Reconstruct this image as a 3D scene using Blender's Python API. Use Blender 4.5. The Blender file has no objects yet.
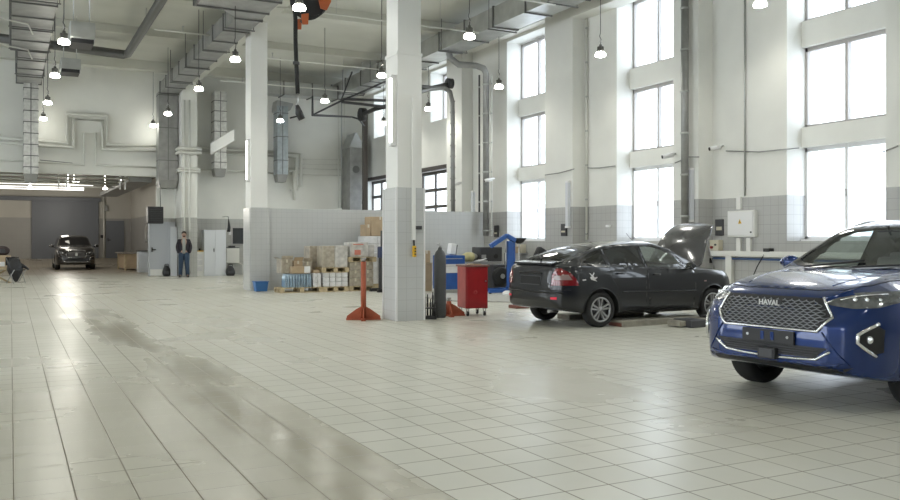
WORLD, EXPO, LAMP = 3.2, 0.95, 45
import bpy, bmesh, math, random
import numpy as np
from mathutils import Vector, Matrix
from mathutils.bvhtree import BVHTree
from mathutils.geometry import delaunay_2d_cdt
random.seed(4)
COL = bpy.context.scene.collection
PI = math.pi
# ---------------------------------------------------------------- measured camera (also used to turn measured points into places)
F, HOR, EYE, YAW = 850.0, 241.0, 1.42, 0.477
CC, SS = math.cos(YAW), math.sin(YAW)
def wu(x, y, u):
    a = (x-450)/F; Z = u/(a*CC+SS); return Z*(CC-a*SS), EYE+(HOR-y)/F*Z
def wv(x, y, v):
    a = (x-450)/F; Z = v/(CC-a*SS); return Z*(a*CC+SS), EYE+(HOR-y)/F*Z
def gz(x, y, z=0.0):
    Z = F*(EYE-z)/(y-HOR); X = (x-450)/F*Z
    return X*CC+Z*SS, -X*SS+Z*CC
# ---------------------------------------------------------------- materials
def nmat(name):
    m = bpy.data.materials.new(name); m.use_nodes = True
    return m, m.node_tree.nodes, m.node_tree.links, m.node_tree.nodes['Principled BSDF']
def mat(name, col, rough=.5, metal=0., noise=0., nscale=6., bump=0., coat=0., trans=0., emit=None, es=0., spec=None, bscale=60):
    m, N, L, b = nmat(name)
    b.inputs['Base Color'].default_value = (*col, 1); b.inputs['Roughness'].default_value = rough
    b.inputs['Metallic'].default_value = metal; b.inputs['Coat Weight'].default_value = coat
    b.inputs['Coat Roughness'].default_value = .04
    if spec is not None: b.inputs['Specular IOR Level'].default_value = spec
    if trans: b.inputs['Transmission Weight'].default_value = trans
    if emit: b.inputs['Emission Color'].default_value = (*emit, 1); b.inputs['Emission Strength'].default_value = es
    if noise or bump:
        tc = N.new('ShaderNodeTexCoord')
        nz = N.new('ShaderNodeTexNoise'); nz.inputs['Scale'].default_value = nscale; nz.inputs['Detail'].default_value = 5
        L.new(tc.outputs['Object'], nz.inputs['Vector'])
        if noise:
            r = N.new('ShaderNodeMapRange'); r.inputs['From Min'].default_value = .3; r.inputs['From Max'].default_value = .7
            r.inputs['To Min'].default_value = 1-noise; r.inputs['To Max'].default_value = 1+noise*.5
            L.new(nz.outputs['Fac'], r.inputs['Value'])
            mx = N.new('ShaderNodeVectorMath'); mx.operation = 'SCALE'; mx.inputs[0].default_value = col
            L.new(r.outputs['Result'], mx.inputs['Scale']); L.new(mx.outputs['Vector'], b.inputs['Base Color'])
        if bump:
            n2 = N.new('ShaderNodeTexNoise'); n2.inputs['Scale'].default_value = bscale; L.new(tc.outputs['Object'], n2.inputs['Vector'])
            bp = N.new('ShaderNodeBump'); bp.inputs['Strength'].default_value = bump; bp.inputs['Distance'].default_value = .01
            L.new(n2.outputs['Fac'], bp.inputs['Height']); L.new(bp.outputs['Normal'], b.inputs['Normal'])
    return m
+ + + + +
- [GIVEN PROBLEM]: Go through the data above and transcribe it in full, omitting any image.

- [EXERCISE ANSWER]:
Reconstruct this image as a 3D scene using Blender's Python API. Use Blender 4.5. The Blender file has no objects yet.
WORLD, EXPO, LAMP = 3.2, 0.95, 45
import bpy, bmesh, math, random
import numpy as np
from mathutils import Vector, Matrix
from mathutils.bvhtree import BVHTree
from mathutils.geometry import delaunay_2d_cdt
random.seed(4)
COL = bpy.context.scene.collection
PI = math.pi
# ---------------------------------------------------------------- measured camera (also used to turn measured points into places)
F, HOR, EYE, YAW = 850.0, 241.0, 1.42, 0.477
CC, SS = math.cos(YAW), math.sin(YAW)
def wu(x, y, u):
    a = (x-450)/F; Z = u/(a*CC+SS); return Z*(CC-a*SS), EYE+(HOR-y)/F*Z
def wv(x, y, v):
    a = (x-450)/F; Z = v/(CC-a*SS); return Z*(a*CC+SS), EYE+(HOR-y)/F*Z
def gz(x, y, z=0.0):
    Z = F*(EYE-z)/(y-HOR); X = (x-450)/F*Z
    return X*CC+Z*SS, -X*SS+Z*CC
# ---------------------------------------------------------------- materials
def nmat(name):
    m = bpy.data.materials.new(name); m.use_nodes = True
    return m, m.node_tree.nodes, m.node_tree.links, m.node_tree.nodes['Principled BSDF']
def mat(name, col, rough=.5, metal=0., noise=0., nscale=6., bump=0., coat=0., trans=0., emit=None, es=0., spec=None, bscale=60):
    m, N, L, b = nmat(name)
    b.inputs['Base Color'].default_value = (*col, 1); b.inputs['Roughness'].default_value = rough
    b.inputs['Metallic'].default_value = metal; b.inputs['Coat Weight'].default_value = coat
    b.inputs['Coat Roughness'].default_value = .04
    if spec is not None: b.inputs['Specular IOR Level'].default_value = spec
    if trans: b.inputs['Transmission Weight'].default_value = trans
    if emit: b.inputs['Emission Color'].default_value = (*emit, 1); b.inputs['Emission Strength'].default_value = es
    if noise or bump:
        tc = N.new('ShaderNodeTexCoord')
        nz = N.new('ShaderNodeTexNoise'); nz.inputs['Scale'].default_value = nscale; nz.inputs['Detail'].default_value = 5
        L.new(tc.outputs['Object'], nz.inputs['Vector'])
        if noise:
            r = N.new('ShaderNodeMapRange'); r.inputs['From Min'].default_value = .3; r.inputs['From Max'].default_value = .7
            r.inputs['To Min'].default_value = 1-noise; r.inputs['To Max'].default_value = 1+noise*.5
            L.new(nz.outputs['Fac'], r.inputs['Value'])
            mx = N.new('ShaderNodeVectorMath'); mx.operation = 'SCALE'; mx.inputs[0].default_value = col
            L.new(r.outputs['Result'], mx.inputs['Scale']); L.new(mx.outputs['Vector'], b.inputs['Base Color'])
        if bump:
            n2 = N.new('ShaderNodeTexNoise'); n2.inputs['Scale'].default_value = bscale; L.new(tc.outputs['Object'], n2.inputs['Vector'])
            bp = N.new('ShaderNodeBump'); bp.inputs['Strength'].default_value = bump; bp.inputs['Distance'].default_value = .01
            L.new(n2.outputs['Fac'], bp.inputs['Height']); L.new(bp.outputs['Normal'], b.inputs['Normal'])
    return m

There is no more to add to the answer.